For years, Charles Drew Middle School in South Los Angeles was so notorious for poor quality and unruly students that it was tagged "Drew Zoo."
But don't tell that to the 16 seventh- and eighth-graders who recently reeled off facts, fiercely presented their views and rebutted opposing arguments over homelessness and the police shooting in Ferguson, Mo. The articulate young students were participants in Drew's inaugural schoolwide debate last month, which Principal NNamdi Uzor launched to improve research, writing and public speaking skills as encouraged by national learning standards called Common Core.
Uzor became principal in July, taking over a campus of students who are predominantly low-income and struggling academically. The school's score on the Academic Performance Index, a 1,000-point measure of campus achievement, was just 614 in 2012, among the state's lowest performance even compared with schools with similar students. In 2013, only 18% of eighth-graders tested at grade level in English on state standardized tests, while 33% were proficient in algebra.
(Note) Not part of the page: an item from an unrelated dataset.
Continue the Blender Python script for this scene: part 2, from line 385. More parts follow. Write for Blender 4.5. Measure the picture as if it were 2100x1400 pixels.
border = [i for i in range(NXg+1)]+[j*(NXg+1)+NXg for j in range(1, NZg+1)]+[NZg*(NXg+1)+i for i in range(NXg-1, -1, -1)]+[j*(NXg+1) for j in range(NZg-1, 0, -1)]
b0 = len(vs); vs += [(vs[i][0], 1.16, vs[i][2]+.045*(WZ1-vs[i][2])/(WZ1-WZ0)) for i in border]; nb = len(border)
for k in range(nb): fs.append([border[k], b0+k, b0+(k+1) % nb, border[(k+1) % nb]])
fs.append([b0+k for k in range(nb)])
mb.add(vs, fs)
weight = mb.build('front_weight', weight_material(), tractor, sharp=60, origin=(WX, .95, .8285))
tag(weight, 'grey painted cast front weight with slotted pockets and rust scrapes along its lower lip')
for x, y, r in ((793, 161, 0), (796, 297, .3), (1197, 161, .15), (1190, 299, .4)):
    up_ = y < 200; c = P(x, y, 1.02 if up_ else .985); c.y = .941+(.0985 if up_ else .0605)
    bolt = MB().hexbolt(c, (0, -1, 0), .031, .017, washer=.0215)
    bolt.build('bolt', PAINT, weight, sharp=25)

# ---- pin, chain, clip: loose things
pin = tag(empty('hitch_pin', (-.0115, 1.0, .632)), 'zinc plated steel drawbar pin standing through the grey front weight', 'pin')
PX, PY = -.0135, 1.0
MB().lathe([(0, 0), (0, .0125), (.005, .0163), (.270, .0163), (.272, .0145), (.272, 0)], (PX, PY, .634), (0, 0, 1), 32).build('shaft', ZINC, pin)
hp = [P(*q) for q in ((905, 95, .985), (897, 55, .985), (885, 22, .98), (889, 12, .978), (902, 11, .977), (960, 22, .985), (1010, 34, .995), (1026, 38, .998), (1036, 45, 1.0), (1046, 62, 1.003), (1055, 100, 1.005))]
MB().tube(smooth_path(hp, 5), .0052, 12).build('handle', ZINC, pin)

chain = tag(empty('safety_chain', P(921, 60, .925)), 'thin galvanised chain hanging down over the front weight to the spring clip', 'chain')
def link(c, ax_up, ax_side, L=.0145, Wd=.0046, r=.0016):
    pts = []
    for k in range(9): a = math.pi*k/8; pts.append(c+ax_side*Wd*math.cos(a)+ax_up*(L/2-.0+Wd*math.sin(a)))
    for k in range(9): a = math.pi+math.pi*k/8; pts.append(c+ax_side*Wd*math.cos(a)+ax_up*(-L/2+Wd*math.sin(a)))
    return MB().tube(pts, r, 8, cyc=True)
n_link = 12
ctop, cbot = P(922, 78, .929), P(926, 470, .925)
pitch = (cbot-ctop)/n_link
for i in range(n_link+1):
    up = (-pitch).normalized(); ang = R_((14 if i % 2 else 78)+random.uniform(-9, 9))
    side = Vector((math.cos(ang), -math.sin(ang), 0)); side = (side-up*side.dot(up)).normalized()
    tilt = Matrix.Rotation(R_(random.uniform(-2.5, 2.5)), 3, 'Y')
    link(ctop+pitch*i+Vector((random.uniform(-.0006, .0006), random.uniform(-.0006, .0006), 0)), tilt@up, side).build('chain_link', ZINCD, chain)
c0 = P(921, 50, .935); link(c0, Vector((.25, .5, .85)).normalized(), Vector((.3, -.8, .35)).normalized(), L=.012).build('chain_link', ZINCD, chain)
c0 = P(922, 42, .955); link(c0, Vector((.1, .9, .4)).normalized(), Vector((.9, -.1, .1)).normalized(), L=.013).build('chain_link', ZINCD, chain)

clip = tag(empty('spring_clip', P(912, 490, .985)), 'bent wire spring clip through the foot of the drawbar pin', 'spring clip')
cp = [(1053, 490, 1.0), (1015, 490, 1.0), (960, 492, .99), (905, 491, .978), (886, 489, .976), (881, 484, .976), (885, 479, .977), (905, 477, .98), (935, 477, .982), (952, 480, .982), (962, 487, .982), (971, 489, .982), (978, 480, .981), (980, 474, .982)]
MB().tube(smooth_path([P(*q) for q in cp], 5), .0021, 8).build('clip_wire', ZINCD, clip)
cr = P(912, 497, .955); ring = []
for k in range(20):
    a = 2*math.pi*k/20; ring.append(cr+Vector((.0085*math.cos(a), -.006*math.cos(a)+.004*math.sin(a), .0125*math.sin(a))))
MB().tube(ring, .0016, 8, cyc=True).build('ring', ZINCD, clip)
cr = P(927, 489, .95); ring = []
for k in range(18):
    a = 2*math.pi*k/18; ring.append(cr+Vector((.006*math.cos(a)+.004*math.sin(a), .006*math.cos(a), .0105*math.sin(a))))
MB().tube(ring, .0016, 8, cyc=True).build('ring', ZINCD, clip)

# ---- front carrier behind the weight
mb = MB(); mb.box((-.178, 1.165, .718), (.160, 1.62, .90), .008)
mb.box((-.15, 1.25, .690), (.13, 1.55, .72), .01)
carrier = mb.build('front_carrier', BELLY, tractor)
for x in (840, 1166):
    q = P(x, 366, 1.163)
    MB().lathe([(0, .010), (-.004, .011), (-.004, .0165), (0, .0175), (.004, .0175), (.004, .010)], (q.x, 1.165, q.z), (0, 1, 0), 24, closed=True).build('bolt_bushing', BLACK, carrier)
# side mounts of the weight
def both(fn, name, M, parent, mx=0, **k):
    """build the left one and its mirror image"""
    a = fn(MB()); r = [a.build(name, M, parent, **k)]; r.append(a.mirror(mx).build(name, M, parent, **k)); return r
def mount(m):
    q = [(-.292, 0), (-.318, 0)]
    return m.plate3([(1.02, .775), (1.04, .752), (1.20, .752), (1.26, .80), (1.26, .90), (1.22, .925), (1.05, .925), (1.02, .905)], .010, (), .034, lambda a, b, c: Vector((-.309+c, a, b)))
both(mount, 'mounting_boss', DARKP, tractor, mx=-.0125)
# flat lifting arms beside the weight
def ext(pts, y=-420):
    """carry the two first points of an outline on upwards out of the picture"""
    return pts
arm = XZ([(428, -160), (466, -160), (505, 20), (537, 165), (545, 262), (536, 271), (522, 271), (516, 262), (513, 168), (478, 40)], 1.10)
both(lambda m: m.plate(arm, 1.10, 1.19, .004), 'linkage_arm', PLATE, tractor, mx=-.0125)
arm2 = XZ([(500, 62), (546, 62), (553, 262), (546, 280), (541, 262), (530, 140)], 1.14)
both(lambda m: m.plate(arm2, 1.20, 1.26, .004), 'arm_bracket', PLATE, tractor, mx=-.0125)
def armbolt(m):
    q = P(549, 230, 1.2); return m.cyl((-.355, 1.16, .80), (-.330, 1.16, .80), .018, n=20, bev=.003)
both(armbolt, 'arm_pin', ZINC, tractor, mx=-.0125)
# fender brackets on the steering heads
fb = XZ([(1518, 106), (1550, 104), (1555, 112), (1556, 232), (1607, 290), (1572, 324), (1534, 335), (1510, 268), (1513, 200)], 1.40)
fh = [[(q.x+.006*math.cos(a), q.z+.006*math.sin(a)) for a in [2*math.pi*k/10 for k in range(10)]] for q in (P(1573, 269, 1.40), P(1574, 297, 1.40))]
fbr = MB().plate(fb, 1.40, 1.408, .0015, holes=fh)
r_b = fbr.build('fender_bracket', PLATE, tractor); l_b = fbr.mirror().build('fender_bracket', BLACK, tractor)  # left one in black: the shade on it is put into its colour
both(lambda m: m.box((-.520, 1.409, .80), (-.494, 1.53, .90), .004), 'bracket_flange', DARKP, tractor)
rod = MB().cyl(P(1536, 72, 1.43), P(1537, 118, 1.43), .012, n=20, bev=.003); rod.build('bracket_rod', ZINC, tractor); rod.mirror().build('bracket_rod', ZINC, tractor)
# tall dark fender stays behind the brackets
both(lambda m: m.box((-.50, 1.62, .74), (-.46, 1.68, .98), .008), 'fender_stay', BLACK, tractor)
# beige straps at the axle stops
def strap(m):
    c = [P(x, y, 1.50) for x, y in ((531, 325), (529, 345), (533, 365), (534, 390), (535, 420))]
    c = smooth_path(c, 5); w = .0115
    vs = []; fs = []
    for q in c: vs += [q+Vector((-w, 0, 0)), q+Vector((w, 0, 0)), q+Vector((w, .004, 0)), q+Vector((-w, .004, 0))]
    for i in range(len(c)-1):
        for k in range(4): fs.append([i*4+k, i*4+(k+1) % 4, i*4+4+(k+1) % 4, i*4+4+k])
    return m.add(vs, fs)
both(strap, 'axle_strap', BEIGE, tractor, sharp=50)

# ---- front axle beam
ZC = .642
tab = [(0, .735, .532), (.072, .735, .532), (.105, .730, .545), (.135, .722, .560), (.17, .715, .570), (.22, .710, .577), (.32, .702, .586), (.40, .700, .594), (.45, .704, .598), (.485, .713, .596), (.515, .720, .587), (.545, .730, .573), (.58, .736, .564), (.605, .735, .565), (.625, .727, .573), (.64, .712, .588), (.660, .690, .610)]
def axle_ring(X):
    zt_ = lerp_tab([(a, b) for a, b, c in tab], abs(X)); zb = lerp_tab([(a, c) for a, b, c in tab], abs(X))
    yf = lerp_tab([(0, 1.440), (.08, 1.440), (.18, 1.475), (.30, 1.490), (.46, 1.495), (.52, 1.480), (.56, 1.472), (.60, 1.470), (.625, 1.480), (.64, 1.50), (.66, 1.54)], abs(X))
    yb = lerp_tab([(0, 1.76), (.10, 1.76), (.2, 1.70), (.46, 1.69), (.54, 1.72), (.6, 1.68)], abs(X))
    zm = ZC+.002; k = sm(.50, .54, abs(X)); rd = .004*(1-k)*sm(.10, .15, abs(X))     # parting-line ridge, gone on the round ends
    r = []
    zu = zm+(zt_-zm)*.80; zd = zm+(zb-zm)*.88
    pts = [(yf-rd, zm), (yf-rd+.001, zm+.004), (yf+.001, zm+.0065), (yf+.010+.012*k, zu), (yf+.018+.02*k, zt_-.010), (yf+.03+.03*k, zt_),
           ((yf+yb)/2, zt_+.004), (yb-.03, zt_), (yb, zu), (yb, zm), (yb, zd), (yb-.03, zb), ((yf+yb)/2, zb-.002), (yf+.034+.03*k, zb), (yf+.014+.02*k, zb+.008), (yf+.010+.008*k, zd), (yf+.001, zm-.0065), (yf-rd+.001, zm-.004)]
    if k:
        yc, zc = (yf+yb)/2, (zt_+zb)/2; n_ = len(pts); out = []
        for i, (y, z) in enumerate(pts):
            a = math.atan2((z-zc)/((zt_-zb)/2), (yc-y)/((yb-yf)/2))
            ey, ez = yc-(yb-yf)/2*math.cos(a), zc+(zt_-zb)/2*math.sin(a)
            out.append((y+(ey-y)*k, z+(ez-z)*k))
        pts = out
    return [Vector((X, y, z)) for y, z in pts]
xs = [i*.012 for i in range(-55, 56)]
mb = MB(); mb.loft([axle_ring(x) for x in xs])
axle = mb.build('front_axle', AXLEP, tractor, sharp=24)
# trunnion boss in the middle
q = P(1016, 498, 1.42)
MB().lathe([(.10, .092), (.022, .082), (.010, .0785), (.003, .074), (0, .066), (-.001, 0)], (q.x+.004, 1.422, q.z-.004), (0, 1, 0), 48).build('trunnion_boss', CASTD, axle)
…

"Over the years, scholarly achievement has not been associated with schools like ours," Uzor said. "But we are changing the culture."
The students said learning through debate was far more exciting than reading textbooks and taking multiple-choice exams. Several became so inspired that they organized a trip with parents to skid row in downtown L.A. to observe the homeless problem firsthand.
Alessandra Salguero, an eighth-grader who initiated the trip, said the students were particularly moved by the homeless children living under a bridge with their mothers. "We put ourselves in their shoes," she said. "Many of us are a paycheck away from being homeless ourselves."
But she added that the students learned through the debate that they needed "real evidence and facts" to argue their positions, not just passionate opinions. Three Drew teachers, Roxanne Martin, Christine Baccus and Tunisia Haqq-Adams, worked with the students for weeks, teaching them to formulate pertinent questions, research answers, sift fact from opinion and articulately present information.
The Common Core standards are emphasizing such skills in an effort to guide students to think critically and solve problems rather than memorize and repeat facts on tests. The standards also ask students to drive more of their own learning. Uzor said the debates have cultivated all of these skills.
On debate day, the preparation paid off.
As the auditorium filled up, two teams of eight students took their places onstage for each debate and excitedly peeked into the audience, searching for their parents. They confessed to battling butterflies. Then, it was showtime.
The seventh-graders debated whether a police officer's fatal shooting of Michael Brown in Ferguson was justified, while the eighth-graders took on the question of whether homelessness is a choice and what the government should do about the problem.
In their debate, the eighth-graders spun out a dizzying array of data: 1,700 homeless people in downtown L.A. on any given night, 610,000 nationwide; more than $80 billion spent annually on food stamps, with billions on subsidized housing.
Alejandro Godoy, decked out for the occasion in a black shirt and red tie, said that services for those who don't get off their "lazy butts" to find work deprive families of a chunk of their hard-earned paychecks. Others on his team cited research that homeless people and panhandlers use much of the money they collect on the street for drugs and alcohol.
"Providing government-funded services to the homeless with no strings attached only makes it easier for them to continue their bad habits," Alejandro argued.
But Michael Lopez countered that a project to build 100,000 homes for the chronically homeless had saved taxpayers $1.3 billion to date. (That project was coordinated by the New York-based nonprofit Community Solutions.) Others on his team argued that many homeless are military veterans suffering from trauma and substance abuse who should be supported by the Americans they served.
That, however, led to a rebuttal by Darlene Garcia, who drew on her father's adage that teaching people self-sufficiency is more effective than giving them handouts. "If you give them fish, they'll eat for a day, but if you teach them to fish, they'll eat every day," she said.
In the end, Uzor declined to declare a winner, saying everyone who participated was a champion.
"This is a journey," Uzor said. "We are not close to where we want to be, but we can't be afraid to take steps."